© David Hurn / Magnum Photos / Londra, 1964
Bazen bir yılgınlığa kapılıyorum ve fotoğraflar bana öyle yavan, öyle düz geliyor ki bütün fotoğrafların anlamsız olduğunu düşünüyorum, ne fotoğraf çekmek, ne okumak, ne sergilere gitmek, ne de yazmak içimden gelmiyor ve neticede böyle zamanlarda fotoğrafa inanmıyorum.
Magnum fotoğraf ajansının en yetenekli ama bence biraz gölgede kalmış fotoğrafçılarından biri olan 1934 doğumlu David Hurn aynı zamanda şahane bir yapıt sayılan "Fotoğrafçı Olmak Üzerine Pratik Bir Rehber" isimli kitabın da yazarı.
Zaten sadece fotoğrafı çekip kaçan, temeli zayıf, kendini geliştirememiş korkak fotoğrafçıları sevemiyorum bir türlü, dünya, insan ve eşyanın tabiatı hakkında bir fikri, söyleyeceği bir sözü olan fotoğrafçılar çok daha değerli benim için.
Kendimi kötü hissettiğim vakitlerde damardan hemen kana karışan fotoğrafçılarıma sığınmanın saati gelmiş demektir. Çünkü görmesini bilince, daha doğrusu kendini tanıdıkça, insanı görünmeyen ipliklerle kendisine bağlayan derinlikte fotoğraflar var, o güzel fotoğraflara ve fotoğrafların zamanlarına gitmek gerekli oluyor böyle günlerde.
Ben de öyle yapıyorum ve David Hurn ustanın çektiği fotoğrafa benzer fotoğrafları alıyorum karşıma, ardından yine kalbimde alev alan fotoğrafın yılları aşan kudretine ve zamanda ele geçirilemez oluşuna yeniden, yeniden bağlanıyorum.
Yukarıdaki fotoğrafı ne zaman görsem kendimi bir anda, o delirmiş öğrencilerin Beatles için bağırdığı 1964 yılına gidiyorum: Otoriteyi temsil eden bir görevlinin gençlere engel oluşunu ve onların heyecanını dizginlemeye çalışmasını görüyoruz, ardından fotoğrafın öznesi olan çocuğun fotoğrafın en dikkat çekici noktasındaki duruşuna bir kez daha dönüyoruz, fotoğrafın başlangıç ve bitiş noktası aynı çocuk.

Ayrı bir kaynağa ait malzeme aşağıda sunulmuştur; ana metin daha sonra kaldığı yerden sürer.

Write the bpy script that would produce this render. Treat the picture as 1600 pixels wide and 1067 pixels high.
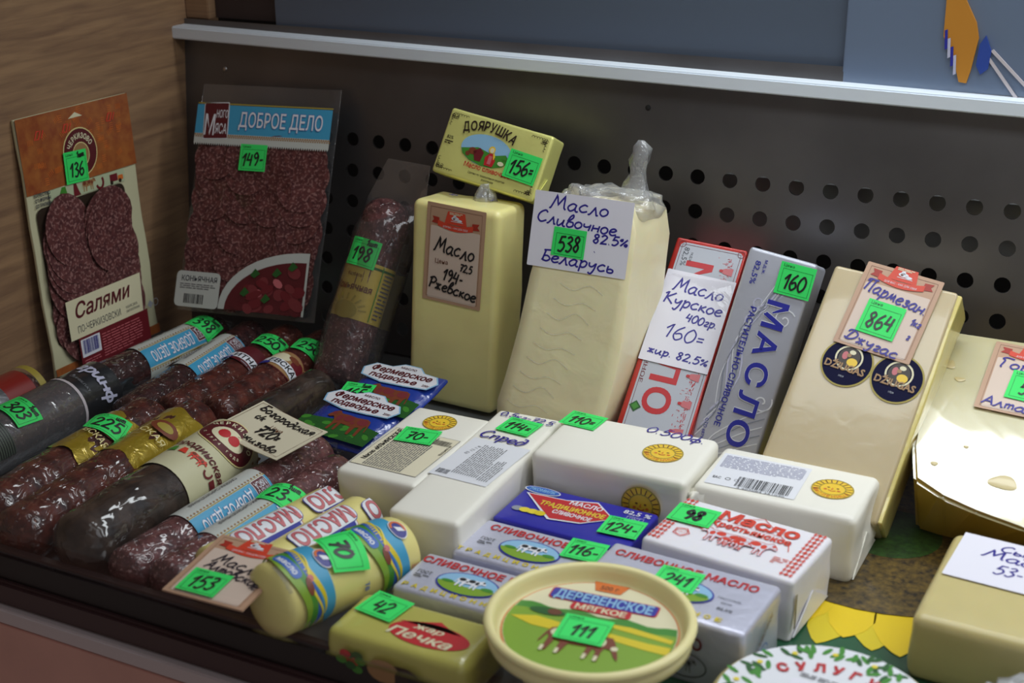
import bpy, bmesh, math, random
from mathutils import Vector, Matrix, noise
R = math.radians
PI = math.pi
for _o in list(bpy.data.objects):
    bpy.data.objects.remove(_o)
SC = bpy.context.scene
COL = SC.collection

# ------------------------------------------------------------ camera, world, lights, exposure
cd = bpy.data.cameras.new('camera')
cam = bpy.data.objects.new('camera', cd)
COL.objects.link(cam)
cam.location = (0.61706, -0.97073, 0.44842)
cam.rotation_euler = (1.19542395, 0.00697394, 0.44233424)
cd.sensor_width = 36
cd.lens = 49.79
cd.clip_start = 0.01
cd.dof.use_dof = True
cd.dof.focus_distance = 1.0
cd.dof.aperture_fstop = 9.0
SC.camera = cam

world = bpy.data.worlds.new('world')
SC.world = world
world.use_nodes = True
wbg = world.node_tree.nodes['Background']
wbg.inputs[0].default_value = (1.0, 0.80, 0.74, 1)
wbg.inputs[1].default_value = 0.12


def area(name, loc, sx, sy, power, color, rot=(0, 0, 0)):
    ld = bpy.data.lights.new(name, 'AREA')
    ld.shape = 'RECTANGLE'
    ld.size, ld.size_y = sx, sy
    ld.energy = power
    ld.color = color
    o = bpy.data.objects.new(name, ld)
    COL.objects.link(o)
    o.location = loc
    o.rotation_euler = rot
    return o


# bright tube of the display case, above the back panel, and the softer canopy lamp over the tray
area('canopy_tube', (0.82, 0.020, 0.60), 1.30, 0.085, 3.9, (0.94, 0.98, 1.0))
area('canopy_lamp', (0.62, -0.29, 0.56), 0.80, 0.14, 1.75, (0.95, 0.98, 1.0))
# daylight from the hall, right of the case
area('hall_light', (1.7, -1.2, 1.5), 0.9, 0.9, 2.6, (0.80, 0.89, 1.0), (R(45), 0, R(55)))

SC.view_settings.view_transform = 'Standard'
SC.view_settings.look = 'None'
SC.view_settings.gamma = 1.0
SC.view_settings.use_curve_mapping = False
SC.view_settings.exposure = 0.08

# ------------------------------------------------------------ materials
MATS = {}


def new_mat(name):
    m = bpy.data.materials.new(name)
    m.use_nodes = True
    nt = m.node_tree
    b = nt.nodes['Principled BSDF']
    MATS[name] = m
    return m, nt, b


def plain(name, c, rough=0.5, metal=0.0, coat=0.0, spec=None, sss=0.0, bump=0.0, bscale=80, mottled=0.0, mscale=30, coatrough=0.1, c2=None, stretch=None):
    m, nt, b = new_mat(name)
    b.inputs['Base Color'].default_value = (*c, 1)
    b.inputs['Roughness'].default_value = rough
    b.inputs['Metallic'].default_value = metal
    b.inputs['Coat Weight'].default_value = coat
    b.inputs['Coat Roughness'].default_value = coatrough
    if spec is not None:
        b.inputs['Specular IOR Level'].default_value = spec
    if sss:
        b.inputs['Subsurface Weight'].default_value = sss
        b.inputs['Subsurface Radius'].default_value = (0.012, 0.008, 0.004)
        b.inputs['Subsurface Scale'].default_value = 0.35
    src = None
    if bump or mottled:
        tc = nt.nodes.new('ShaderNodeTexCoord')
        src = tc.outputs['Object']
        if stretch:
            mp = nt.nodes.new('ShaderNodeMapping')
            mp.inputs['Scale'].default_value = stretch
            nt.links.new(src, mp.inputs['Vector'])
            src = mp.outputs[0]
    if mottled:
        n = nt.nodes.new('ShaderNodeTexNoise')
        n.inputs['Scale'].default_value = mscale
        n.inputs['Detail'].default_value = 5
        nt.links.new(src, n.inputs['Vector'])
        r = nt.nodes.new('ShaderNodeValToRGB')
        r.color_ramp.elements[0].position = 0.3
        r.color_ramp.elements[1].position = 0.7
        dd = c2 or tuple(x * (1 - mottled) for x in c)
        r.color_ramp.elements[0].color = (*dd, 1)
        r.color_ramp.elements[1].color = (*c, 1)
        nt.links.new(n.outputs['Fac'], r.inputs[0])
        nt.links.new(r.outputs[0], b.inputs['Base Color'])
    if bump:
        n = nt.nodes.new('ShaderNodeTexNoise')
        n.inputs['Scale'].default_value = bscale
        n.inputs['Detail'].default_value = 3
        n.inputs['Distortion'].default_value = 0.6
        nt.links.new(src, n.inputs['Vector'])
        bp = nt.nodes.new('ShaderNodeBump')
        bp.inputs['Strength'].default_value = bump
        bp.inputs['Distance'].default_value = 0.002
        nt.links.new(n.outputs['Fac'], bp.inputs['Height'])
        nt.links.new(bp.outputs[0], b.inputs['Normal'])
        if coat:
            nt.links.new(bp.outputs[0], b.inputs['Coat Normal'])
    return m


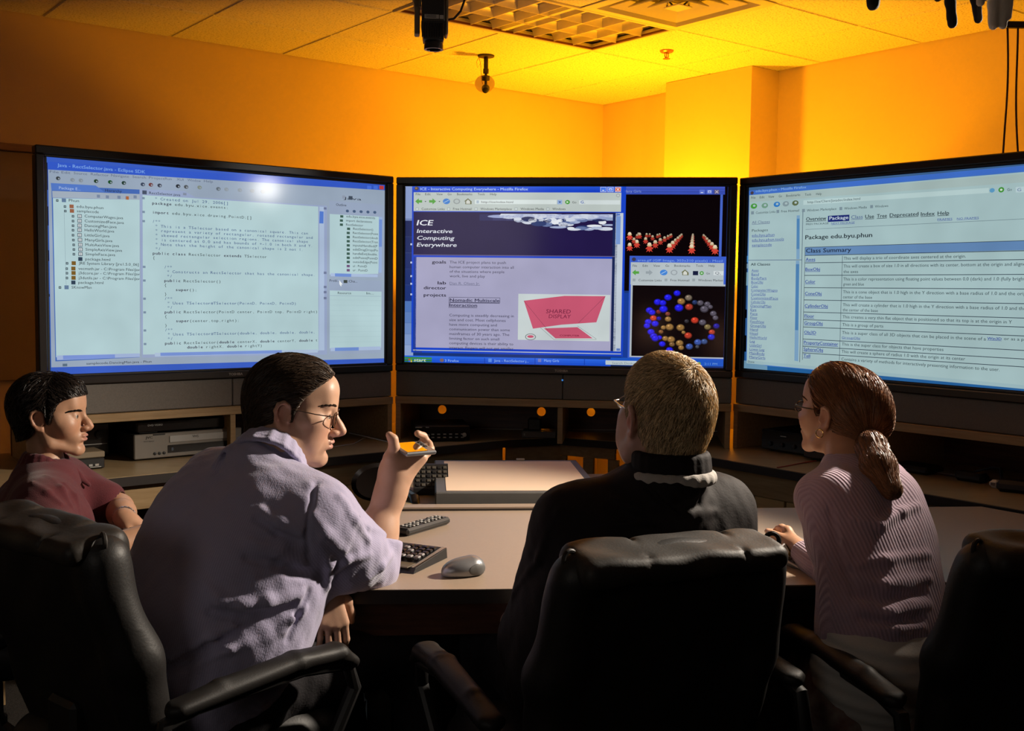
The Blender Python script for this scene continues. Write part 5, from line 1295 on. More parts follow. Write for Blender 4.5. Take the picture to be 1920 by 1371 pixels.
class Head:
    def __init__(s, c, R, sc=1.0, jaw=1.0, fat=0.0, female=False, nose=1.0, lean=0.0):
        s.c = np.asarray(c, float); s.R = R; s.sc = sc; s.jaw = jaw; s.fat = fat; s.female = female; s.nose = nose; s.lean = lean
    def w(s, *p): return s.c + s.R @ (np.array(p, float) * s.sc)
    def loc(s, X): return ((X - s.c) @ s.R) / s.sc
    def add_to(s, B, ears=True):
        k = s.sc; R = s.R
        def el(c, r, kk=.02, op='+', rot=None): B.el(s.w(*c), np.array(r) * k, R if rot is None else R @ rot, kk * k, op)
        def rc(a, b, ra, rb=None, kk=.015, op='+'): B.rc(s.w(*a), s.w(*b), ra * k, (ra if rb is None else rb) * k, kk * k, op)
        f = s.fat; ln = s.lean
        el((-.014, 0, .036), (.095, .075, .088), .02)
        el((.034, 0, .028), (.058, .063, .085), .03)
        el((.045, 0, -.045), (.045, .050 + f * .4 - ln * .010, .055 - ln * .006), .03)
        for sg in (-1, 1):
            rc((-.004, sg * .056, -.035), (.012, sg * (.052 + f * .5), -.074), .021 + f * .3 - ln * .004, .019 + f * .4 - ln * .004, .025)
            rc((.012, sg * (.052 + f * .5), -.074), (.072, sg * .016, -.101), .019 + f * .4 - ln * .004, .015 - ln * .001, .022)
            el((.052, sg * .043, -.024), (.033, .027, .033 + f * .3), .025)
            rc((.040, sg * .058, -.004), (.068, sg * .036, -.016), .015, .014, .02)
            if f > 0: el((.045, sg * .046, -.060), (.030, .026, .030), .025)
        el((.079, 0, -.103), (.016, .020 if not s.female else .015, .014), .018)
        rc((.078, .034, .031), (.086, .006, .026), .0105, .010, .016); rc((.078, -.034, .031), (.086, -.006, .026), .0105, .010, .016)
        el((.073, 0, .062), (.024, .046, .032), .03)
        el((.073, 0, -.066), (.028, .030, .024), .02)
        for sg in (-1, 1):                               # eye hollow and lids
            el((.106, sg * .032, .007), (.020, .018, .0120), .012, '-')
        n = s.nose
        rc((.090, 0, .018), (.109 * (1 + (n - 1) * .3), 0, -.016), .0075, .0088, .012)
        rc((.109, 0, -.016), (.117 + (n - 1) * .02, 0, -.028), .0088, .0105 * n, .010)
        for sg in (-1, 1):
            el((.104, sg * .0125, -.034), (.0115, .0075 * n, .0085), .007)
            el((.112, sg * .0065, -.0425), (.005, .0032, .004), .003, '-')
        rc((.102, 0, -.040), (.112, 0, -.0375), .006, .0055, .008)
        el((.0985, 0, -.0565), (.0085, .0205, .0062), .005)      # lips
        el((.0960, 0, -.0690), (.0090, .0180, .0068), .005)
        el((.104, 0, -.0625), (.0120, .0235, .0013), .003, '-')
        el((.094, 0, -.0815), (.010, .022, .005), .010, '-')
        for sg in (-1, 1):
            el((.0800, sg * .0315, .0065), (.0138, .0145, .0132), .006)
            el((.0935, sg * .0325, .0055), (.0092, .0140, .0056), .0015, '-')
        if ears:
            for sg in (-1, 1):
                y0 = sg * .074
                pts = [(-.002, y0, -.020), (-.013, sg * .080, -.026), (-.024, sg * .086, -.010), (-.029, sg * .090, .010), (-.024, sg * .091, .025), (-.012, sg * .089, .031), (-.001, sg * .084, .026), (.003, sg * .078, .012)]
                el((-.012, sg * .079, .004), (.019, .0055, .030), .006)
                B.chain([s.w(*p) for p in pts], [.0055 * k, .0065 * k, .0052 * k, .0046 * k, .0046 * k, .0046 * k, .0045 * k, .004 * k], .004 * k)
                el((-.0075, sg * .0875, .002), (.0100, .0070, .0155), .004, '-')
                rc((.003, sg * .080, .001), (.003, sg * .081, -.009), .0042, .0045, .005)
                el((-.004, sg * .078, -.028), (.009, .005, .009), .006)
    def neck(s, B, base, r=.058, r2=.07):
        B.rc(s.w(-.022, 0, -.035), base, r * s.sc, r2, .03)
    def skin(s, base, lip=(.50, .22, .19), stub=None, flush=.12):
        """skin colours of the face: lips, cheeks, brow line, shaved beard"""
        base = np.array(base)
        def f(X):
            L = s.loc(X); c = np.tile(base, (len(X), 1))
            def blob(p, r): return np.exp(-(((L - np.array(p)) / np.array(r)) ** 2).sum(1))
            near = (np.abs(L) < .15).all(1)
            for sg in (-1, 1):
                c = c * (1 - (flush * blob((.075, sg * .045, -.03), (.03, .025, .025)))[:, None] * np.array([.0, .8, .8]))
                c = c * (1 - (flush * 1.3 * blob((-.012, sg * .088, .0), (.03, .015, .035)))[:, None] * np.array([0, .9, .9]))
            c = c * (1 - (flush * blob((.118, 0, -.028), (.015, .02, .015)))[:, None] * np.array([0, .9, .9]))
            for z, rz in ((-.0565, .0055), (-.069, .006)):
                m = blob((.103, 0, z), (.014, .019, rz))[:, None]; c = c * (1 - m) + np.array(lip) * m
            if stub is not None:
                m = (np.clip(blob((.06, 0, -.085), (.06, .075, .035)) * 1.2, 0, 1) * stub)[:, None]; c = c * (1 - m * .5)
            return np.clip(c, 0, 1)
        return f
    def eyes(s, parent, iris=(.12, .07, .04)):
        for sg in (-1, 1):
            q = MB(); q.lathe([(.0, -.0122)] + [(.0122 * math.sin(a), -.0122 * math.cos(a)) for a in np.linspace(.2, 2.94, 12)] + [(0, .0122)], 20, caps=False)
            me = bpy.data.meshes.new('eyeball'); me.from_pydata(q.v, [], q.f); me.update()
            at = me.attributes.new('Col', 'FLOAT_COLOR', 'POINT')
            for i, v in enumerate(me.vertices):
                a = math.acos(max(-1, min(1, v.co.z / .0122)))
                at.data[i].color = (.004, .004, .004, 1) if a < .26 else (*iris, 1) if a < .58 else (.42, .38, .34, 1)
            o = link_mesh('eyeball', me, M['eye'], parent, True, None)
            Rm = Matrix(((s.R[0, 1], s.R[0, 2], s.R[0, 0]), (s.R[1, 1], s.R[1, 2], s.R[1, 0]), (s.R[2, 1], s.R[2, 2], s.R[2, 0]))).to_4x4()
            p = s.w(.0795, sg * .0315, .0060) - np.array(parent.location)
            o.matrix_local = Matrix.Translation(p) @ Rm @ Matrix.Scale(s.sc, 4)
    def brows(s, parent, m, thick=.0034, z=.030, skin=None):
        for sg in (-1, 1):
            key = np.array([(.070, sg * .011, z - .003), (.070, sg * .024, z + .002), (.060, sg * .040, z + .002), (.048, sg * .050, z - .003)])
            dk = np.array([(1, sg * .1, .1), (1, sg * .3, .1), (1, sg * .8, .1), (1, sg * 1.2, .1)]); tt = np.linspace(0, 3, 9)
            pts = [np.array([np.interp(t, range(4), key[:, c]) for c in range(3)]) for t in tt]; dirs = [np.array([np.interp(t, range(4), dk[:, c]) for c in range(3)]) for t in tt]
            if skin is not None:
                for i, p in enumerate(pts):
                    dirv = nrm(dirs[i])
                    for _ in range(60):
                        if skin(s.w(*pts[i])[None])[0] > -.0008: break
                        pts[i] = pts[i] + dirv * .0008
            B = Blob(); B.chain([s.w(*p) for p in pts], [thick * s.sc * k for k in (.8, 1, 1.1, 1.1, 1.05, 1, .85, .65, .4)], .004)
            B.build('eyebrow', m, parent, .0022)

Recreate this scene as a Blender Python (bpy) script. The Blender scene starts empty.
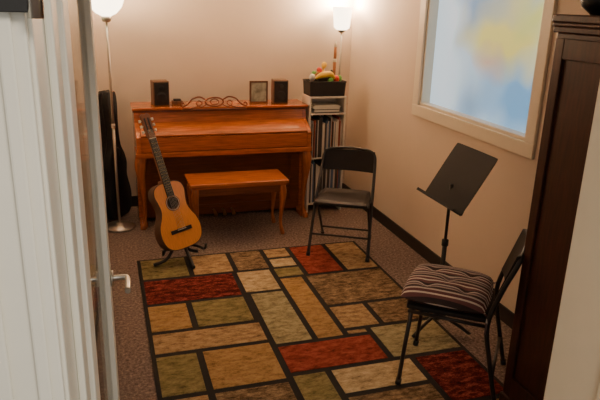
import bpy, math, random
from mathutils import Vector, Matrix
random.seed(7)
scene=bpy.context.scene
col=scene.collection

# ------------------------------------------------------------------ materials
def newmat(name):
    m=bpy.data.materials.new(name); m.use_nodes=True
    nt=m.node_tree; b=nt.nodes['Principled BSDF']
    return m,nt,b
def rgb(c): return (c[0],c[1],c[2],1)
def mat(name,c,rough=.5,metal=0,spec=.5,noise=0,scale=20,bump=0,bscale=200,stretch=(1,1,1),coat=0,dark=.6):
    m,nt,b=newmat(name)
    b.inputs['Base Color'].default_value=rgb(c)
    b.inputs['Roughness'].default_value=rough
    b.inputs['Metallic'].default_value=metal
    b.inputs['Specular IOR Level'].default_value=spec
    b.inputs['Coat Weight'].default_value=coat
    b.inputs['Coat Roughness'].default_value=.15
    tc=nt.nodes.new('ShaderNodeTexCoord')
    mp=nt.nodes.new('ShaderNodeMapping'); mp.inputs['Scale'].default_value=stretch
    nt.links.new(tc.outputs['Object'],mp.inputs['Vector'])
    n=nt.nodes.new('ShaderNodeTexNoise'); n.inputs['Scale'].default_value=scale; n.inputs['Detail'].default_value=5
    nt.links.new(mp.outputs['Vector'],n.inputs['Vector'])
    r=nt.nodes.new('ShaderNodeValToRGB')
    k=max(noise,.02)
    r.color_ramp.elements[0].position=.3; r.color_ramp.elements[1].position=.7
    r.color_ramp.elements[0].color=rgb([x*(1-k) for x in c]); r.color_ramp.elements[1].color=rgb([min(1,x*(1+k*.6)) for x in c])
    nt.links.new(n.outputs['Fac'],r.inputs['Fac']); nt.links.new(r.outputs['Color'],b.inputs['Base Color'])
    if bump:
        n2=nt.nodes.new('ShaderNodeTexNoise'); n2.inputs['Scale'].default_value=bscale; n2.inputs['Detail'].default_value=3
        nt.links.new(tc.outputs['Object'],n2.inputs['Vector'])
        bp=nt.nodes.new('ShaderNodeBump'); bp.inputs['Strength'].default_value=bump; bp.inputs['Distance'].default_value=.004
        nt.links.new(n2.outputs['Fac'],bp.inputs['Height']); nt.links.new(bp.outputs['Normal'],b.inputs['Normal'])
    return m
def emis(name,c,strength,base=(.9,.85,.75)):
    m,nt,b=newmat(name); b.inputs['Base Color'].default_value=rgb(base)
    b.inputs['Emission Color'].default_value=rgb(c); b.inputs['Emission Strength'].default_value=strength
    b.inputs['Roughness'].default_value=.4
    return m
M={}
M['wall']=mat('wall_paint',(.76,.625,.50),.75,noise=.03,scale=3,bump=.08,bscale=250)
M['ceil']=mat('ceiling_paint',(.8,.75,.68),.9)
M['trim']=mat('trim_cream',(.86,.77,.61),.4)
M['jamb']=mat('jamb_cream_paint',(.86,.72,.52),.4)
M['white']=mat('white_gloss_paint',(.80,.77,.67),.35)
M['doorp']=mat('door_white_paint',(.92,.88,.78),.35)
M['hall']=mat('hall_wall_paint',(.45,.47,.46),.7)
M['basebd']=mat('dark_rubber_base',(.025,.02,.018),.5)
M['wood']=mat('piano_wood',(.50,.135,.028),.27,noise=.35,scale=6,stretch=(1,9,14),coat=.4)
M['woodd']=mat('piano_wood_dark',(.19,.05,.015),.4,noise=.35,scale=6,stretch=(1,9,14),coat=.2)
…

Her şeye rağmen kalabalıktan koparak içinde kabaran duygularını gösteren bir çocuğun taşkınlığını, öfkesini ve kendinden geçişini izliyoruz.
Bir yumruğunu havaya kaldırmış ve ağlayan ve bağıran bu aşkın çocuk kabına sığamayan sevgisiyle, arkadaşlarının arasından fırlayıp en ön sıraya kadar gelerek, kaçarak, gözü sadece görmek istediğine odaklanmış bir halde, bir heykel gibi unutulmaz duruşuyla Beatles tutkusunun bir göstergesi olduğu kadar benim fotoğrafa olan inancımın da bir görüntüsüdür.
Bir vakitler, Beatles, sessiz sakin ve akıllı uslu yetiştirilmek istenen bunalmış, canı sıkkın çocukları zıvanadan çıkarıyor ve içlerindeki ateşi çoğaltıyordu.
Şimdi bile aradan geçen bunca yıldan sonra bu ateş sönmüş değildir. Güzel kulaklar ne zaman bir Beatles şarkısını dinlese, bu fotoğraftaki çocuk gibi isyan eder, yumruğunu içinden taşan sevgiyle ve ağlayarak havaya kaldırır, ama saldırganlıktan uzak, sadece ağlayarak, öfke dolu belki ama aşktan, sevgiden ve hayranlıktan güç alan kırık bir öfke bu, sadece Lennon'ın pencereden uzanan eli dahi yeter bu kız çocuğunu sevindirmeye.
Beatles sevmek, kabına sığmayan fotoğrafları sevmek gibidir. Hayata, anneye, babaya, öğretmenlere, patronlara, şeflere, kıçı kırık insanlara kızabilirsiniz, küsebilirsiniz, içiniz öfkeyle dolu olabilir, böyle zamanlarda o güzel şarkılar hep kulaklarınızdadır. Özdemir Asaf'ın dediği gibi kulaklar bitse de şarkılar bitmeyecektir, hele Beatles hiç bitmeyecektir!
Zaman her şeyi yutuyor, fotoğraf hariç.